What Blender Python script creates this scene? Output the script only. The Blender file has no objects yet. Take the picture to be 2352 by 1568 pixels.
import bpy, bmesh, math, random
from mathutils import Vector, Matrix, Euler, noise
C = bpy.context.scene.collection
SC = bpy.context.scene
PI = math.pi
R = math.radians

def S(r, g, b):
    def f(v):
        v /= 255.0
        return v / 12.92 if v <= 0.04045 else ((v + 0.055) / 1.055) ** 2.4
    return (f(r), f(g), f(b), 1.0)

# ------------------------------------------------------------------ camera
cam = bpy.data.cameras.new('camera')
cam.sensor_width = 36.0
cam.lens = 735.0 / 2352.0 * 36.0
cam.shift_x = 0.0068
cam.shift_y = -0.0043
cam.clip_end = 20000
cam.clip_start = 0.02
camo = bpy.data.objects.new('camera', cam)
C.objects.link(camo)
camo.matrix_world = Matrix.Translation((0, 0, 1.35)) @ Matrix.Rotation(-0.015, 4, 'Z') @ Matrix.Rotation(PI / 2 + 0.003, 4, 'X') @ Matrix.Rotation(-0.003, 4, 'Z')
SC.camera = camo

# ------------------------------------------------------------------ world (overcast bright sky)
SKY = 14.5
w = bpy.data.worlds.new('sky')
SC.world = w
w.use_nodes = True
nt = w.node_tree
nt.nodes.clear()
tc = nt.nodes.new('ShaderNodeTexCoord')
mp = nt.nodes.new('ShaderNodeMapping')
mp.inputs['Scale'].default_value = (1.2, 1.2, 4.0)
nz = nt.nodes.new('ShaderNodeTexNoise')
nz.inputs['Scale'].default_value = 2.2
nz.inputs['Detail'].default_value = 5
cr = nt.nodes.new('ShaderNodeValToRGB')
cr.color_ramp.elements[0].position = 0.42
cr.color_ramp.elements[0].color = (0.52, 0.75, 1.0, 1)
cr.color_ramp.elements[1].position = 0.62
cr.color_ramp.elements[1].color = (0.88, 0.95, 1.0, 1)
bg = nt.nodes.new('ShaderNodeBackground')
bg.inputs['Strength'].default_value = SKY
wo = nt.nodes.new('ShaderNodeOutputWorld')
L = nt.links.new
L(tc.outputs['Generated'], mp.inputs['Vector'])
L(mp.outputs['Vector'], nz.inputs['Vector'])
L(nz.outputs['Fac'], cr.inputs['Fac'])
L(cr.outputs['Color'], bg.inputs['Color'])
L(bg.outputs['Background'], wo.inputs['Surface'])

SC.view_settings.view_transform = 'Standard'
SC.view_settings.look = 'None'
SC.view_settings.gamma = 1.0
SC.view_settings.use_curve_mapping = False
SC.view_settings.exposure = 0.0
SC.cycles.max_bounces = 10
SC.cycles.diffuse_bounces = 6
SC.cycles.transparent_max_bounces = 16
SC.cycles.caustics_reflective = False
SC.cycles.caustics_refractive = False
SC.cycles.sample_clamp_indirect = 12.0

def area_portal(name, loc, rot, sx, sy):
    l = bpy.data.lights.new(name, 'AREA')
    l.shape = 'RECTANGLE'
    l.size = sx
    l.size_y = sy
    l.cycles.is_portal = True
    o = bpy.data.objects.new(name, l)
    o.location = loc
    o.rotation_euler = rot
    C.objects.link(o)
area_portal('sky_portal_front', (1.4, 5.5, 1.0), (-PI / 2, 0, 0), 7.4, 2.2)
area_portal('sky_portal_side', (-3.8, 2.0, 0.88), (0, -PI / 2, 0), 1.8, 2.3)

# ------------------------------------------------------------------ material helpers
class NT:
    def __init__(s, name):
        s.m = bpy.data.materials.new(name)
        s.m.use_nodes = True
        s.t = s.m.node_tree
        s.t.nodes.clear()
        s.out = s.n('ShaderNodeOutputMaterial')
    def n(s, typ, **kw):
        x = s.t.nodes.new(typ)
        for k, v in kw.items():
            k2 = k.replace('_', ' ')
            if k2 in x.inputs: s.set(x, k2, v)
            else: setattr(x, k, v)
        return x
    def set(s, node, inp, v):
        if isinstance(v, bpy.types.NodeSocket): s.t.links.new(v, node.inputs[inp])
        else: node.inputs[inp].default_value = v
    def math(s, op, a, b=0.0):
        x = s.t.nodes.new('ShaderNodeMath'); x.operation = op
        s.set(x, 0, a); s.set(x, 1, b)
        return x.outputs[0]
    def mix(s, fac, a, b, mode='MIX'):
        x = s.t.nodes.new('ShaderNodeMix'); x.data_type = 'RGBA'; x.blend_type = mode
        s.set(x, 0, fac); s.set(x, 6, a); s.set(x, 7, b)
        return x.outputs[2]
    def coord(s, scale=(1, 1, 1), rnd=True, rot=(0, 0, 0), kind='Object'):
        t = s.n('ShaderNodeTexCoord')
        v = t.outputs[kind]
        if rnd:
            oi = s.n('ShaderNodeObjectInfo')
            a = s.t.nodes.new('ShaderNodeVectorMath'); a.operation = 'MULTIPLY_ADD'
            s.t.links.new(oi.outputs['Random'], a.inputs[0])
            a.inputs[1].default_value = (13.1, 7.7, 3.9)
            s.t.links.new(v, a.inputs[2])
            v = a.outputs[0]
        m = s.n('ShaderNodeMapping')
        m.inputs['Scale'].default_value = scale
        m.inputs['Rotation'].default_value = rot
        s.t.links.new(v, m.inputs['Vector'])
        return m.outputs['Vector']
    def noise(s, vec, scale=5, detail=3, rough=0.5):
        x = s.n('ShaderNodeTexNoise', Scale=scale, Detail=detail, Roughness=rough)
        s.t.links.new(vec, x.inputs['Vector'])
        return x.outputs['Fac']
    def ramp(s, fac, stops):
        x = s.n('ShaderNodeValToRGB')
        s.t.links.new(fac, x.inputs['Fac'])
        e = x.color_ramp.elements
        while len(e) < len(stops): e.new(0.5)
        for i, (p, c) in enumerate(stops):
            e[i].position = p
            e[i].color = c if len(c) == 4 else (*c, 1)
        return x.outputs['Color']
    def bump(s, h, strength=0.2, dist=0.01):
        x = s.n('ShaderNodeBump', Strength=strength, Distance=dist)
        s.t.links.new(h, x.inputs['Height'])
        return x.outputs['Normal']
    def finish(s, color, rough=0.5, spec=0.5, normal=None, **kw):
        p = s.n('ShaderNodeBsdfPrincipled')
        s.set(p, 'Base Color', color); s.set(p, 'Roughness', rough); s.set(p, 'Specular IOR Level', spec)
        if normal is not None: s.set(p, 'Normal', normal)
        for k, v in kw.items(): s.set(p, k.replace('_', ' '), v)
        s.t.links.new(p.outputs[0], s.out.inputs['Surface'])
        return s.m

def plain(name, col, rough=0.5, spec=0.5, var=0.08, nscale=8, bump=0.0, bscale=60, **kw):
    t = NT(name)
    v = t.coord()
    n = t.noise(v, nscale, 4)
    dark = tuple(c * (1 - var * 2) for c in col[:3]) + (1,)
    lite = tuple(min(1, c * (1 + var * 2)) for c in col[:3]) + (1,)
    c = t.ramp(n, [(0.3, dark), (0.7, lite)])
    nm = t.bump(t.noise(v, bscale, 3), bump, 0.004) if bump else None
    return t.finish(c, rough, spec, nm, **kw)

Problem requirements
Repeat every line of the material exactly as given.

Output of the exercise
What Blender Python script creates this scene? Output the script only. The Blender file has no objects yet. Take the picture to be 2352 by 1568 pixels.
import bpy, bmesh, math, random
from mathutils import Vector, Matrix, Euler, noise
C = bpy.context.scene.collection
SC = bpy.context.scene
PI = math.pi
R = math.radians

def S(r, g, b):
    def f(v):
        v /= 255.0
        return v / 12.92 if v <= 0.04045 else ((v + 0.055) / 1.055) ** 2.4
    return (f(r), f(g), f(b), 1.0)

# ------------------------------------------------------------------ camera
cam = bpy.data.cameras.new('camera')
cam.sensor_width = 36.0
cam.lens = 735.0 / 2352.0 * 36.0
cam.shift_x = 0.0068
cam.shift_y = -0.0043
cam.clip_end = 20000
cam.clip_start = 0.02
camo = bpy.data.objects.new('camera', cam)
C.objects.link(camo)
camo.matrix_world = Matrix.Translation((0, 0, 1.35)) @ Matrix.Rotation(-0.015, 4, 'Z') @ Matrix.Rotation(PI / 2 + 0.003, 4, 'X') @ Matrix.Rotation(-0.003, 4, 'Z')
SC.camera = camo

# ------------------------------------------------------------------ world (overcast bright sky)
SKY = 14.5
w = bpy.data.worlds.new('sky')
SC.world = w
w.use_nodes = True
nt = w.node_tree
nt.nodes.clear()
tc = nt.nodes.new('ShaderNodeTexCoord')
mp = nt.nodes.new('ShaderNodeMapping')
mp.inputs['Scale'].default_value = (1.2, 1.2, 4.0)
nz = nt.nodes.new('ShaderNodeTexNoise')
nz.inputs['Scale'].default_value = 2.2
nz.inputs['Detail'].default_value = 5
cr = nt.nodes.new('ShaderNodeValToRGB')
cr.color_ramp.elements[0].position = 0.42
cr.color_ramp.elements[0].color = (0.52, 0.75, 1.0, 1)
cr.color_ramp.elements[1].position = 0.62
cr.color_ramp.elements[1].color = (0.88, 0.95, 1.0, 1)
bg = nt.nodes.new('ShaderNodeBackground')
bg.inputs['Strength'].default_value = SKY
wo = nt.nodes.new('ShaderNodeOutputWorld')
L = nt.links.new
L(tc.outputs['Generated'], mp.inputs['Vector'])
L(mp.outputs['Vector'], nz.inputs['Vector'])
L(nz.outputs['Fac'], cr.inputs['Fac'])
L(cr.outputs['Color'], bg.inputs['Color'])
L(bg.outputs['Background'], wo.inputs['Surface'])

SC.view_settings.view_transform = 'Standard'
SC.view_settings.look = 'None'
SC.view_settings.gamma = 1.0
SC.view_settings.use_curve_mapping = False
SC.view_settings.exposure = 0.0
SC.cycles.max_bounces = 10
SC.cycles.diffuse_bounces = 6
SC.cycles.transparent_max_bounces = 16
SC.cycles.caustics_reflective = False
SC.cycles.caustics_refractive = False
SC.cycles.sample_clamp_indirect = 12.0

def area_portal(name, loc, rot, sx, sy):
    l = bpy.data.lights.new(name, 'AREA')
    l.shape = 'RECTANGLE'
    l.size = sx
    l.size_y = sy
    l.cycles.is_portal = True
    o = bpy.data.objects.new(name, l)
    o.location = loc
    o.rotation_euler = rot
    C.objects.link(o)
area_portal('sky_portal_front', (1.4, 5.5, 1.0), (-PI / 2, 0, 0), 7.4, 2.2)
area_portal('sky_portal_side', (-3.8, 2.0, 0.88), (0, -PI / 2, 0), 1.8, 2.3)

# ------------------------------------------------------------------ material helpers
class NT:
    def __init__(s, name):
        s.m = bpy.data.materials.new(name)
        s.m.use_nodes = True
        s.t = s.m.node_tree
        s.t.nodes.clear()
        s.out = s.n('ShaderNodeOutputMaterial')
    def n(s, typ, **kw):
        x = s.t.nodes.new(typ)
        for k, v in kw.items():
            k2 = k.replace('_', ' ')
            if k2 in x.inputs: s.set(x, k2, v)
            else: setattr(x, k, v)
        return x
    def set(s, node, inp, v):
        if isinstance(v, bpy.types.NodeSocket): s.t.links.new(v, node.inputs[inp])
        else: node.inputs[inp].default_value = v
    def math(s, op, a, b=0.0):
        x = s.t.nodes.new('ShaderNodeMath'); x.operation = op
        s.set(x, 0, a); s.set(x, 1, b)
        return x.outputs[0]
    def mix(s, fac, a, b, mode='MIX'):
        x = s.t.nodes.new('ShaderNodeMix'); x.data_type = 'RGBA'; x.blend_type = mode
        s.set(x, 0, fac); s.set(x, 6, a); s.set(x, 7, b)
        return x.outputs[2]
    def coord(s, scale=(1, 1, 1), rnd=True, rot=(0, 0, 0), kind='Object'):
        t = s.n('ShaderNodeTexCoord')
        v = t.outputs[kind]
        if rnd:
            oi = s.n('ShaderNodeObjectInfo')
            a = s.t.nodes.new('ShaderNodeVectorMath'); a.operation = 'MULTIPLY_ADD'
            s.t.links.new(oi.outputs['Random'], a.inputs[0])
            a.inputs[1].default_value = (13.1, 7.7, 3.9)
            s.t.links.new(v, a.inputs[2])
            v = a.outputs[0]
        m = s.n('ShaderNodeMapping')
        m.inputs['Scale'].default_value = scale
        m.inputs['Rotation'].default_value = rot
        s.t.links.new(v, m.inputs['Vector'])
        return m.outputs['Vector']
    def noise(s, vec, scale=5, detail=3, rough=0.5):
        x = s.n('ShaderNodeTexNoise', Scale=scale, Detail=detail, Roughness=rough)
        s.t.links.new(vec, x.inputs['Vector'])
        return x.outputs['Fac']
    def ramp(s, fac, stops):
        x = s.n('ShaderNodeValToRGB')
        s.t.links.new(fac, x.inputs['Fac'])
        e = x.color_ramp.elements
        while len(e) < len(stops): e.new(0.5)
        for i, (p, c) in enumerate(stops):
            e[i].position = p
            e[i].color = c if len(c) == 4 else (*c, 1)
        return x.outputs['Color']
    def bump(s, h, strength=0.2, dist=0.01):
        x = s.n('ShaderNodeBump', Strength=strength, Distance=dist)
        s.t.links.new(h, x.inputs['Height'])
        return x.outputs['Normal']
    def finish(s, color, rough=0.5, spec=0.5, normal=None, **kw):
        p = s.n('ShaderNodeBsdfPrincipled')
        s.set(p, 'Base Color', color); s.set(p, 'Roughness', rough); s.set(p, 'Specular IOR Level', spec)
        if normal is not None: s.set(p, 'Normal', normal)
        for k, v in kw.items(): s.set(p, k.replace('_', ' '), v)
        s.t.links.new(p.outputs[0], s.out.inputs['Surface'])
        return s.m

def plain(name, col, rough=0.5, spec=0.5, var=0.08, nscale=8, bump=0.0, bscale=60, **kw):
    t = NT(name)
    v = t.coord()
    n = t.noise(v, nscale, 4)
    dark = tuple(c * (1 - var * 2) for c in col[:3]) + (1,)
    lite = tuple(min(1, c * (1 + var * 2)) for c in col[:3]) + (1,)
    c = t.ramp(n, [(0.3, dark), (0.7, lite)])
    nm = t.bump(t.noise(v, bscale, 3), bump, 0.004) if bump else None
    return t.finish(c, rough, spec, nm, **kw)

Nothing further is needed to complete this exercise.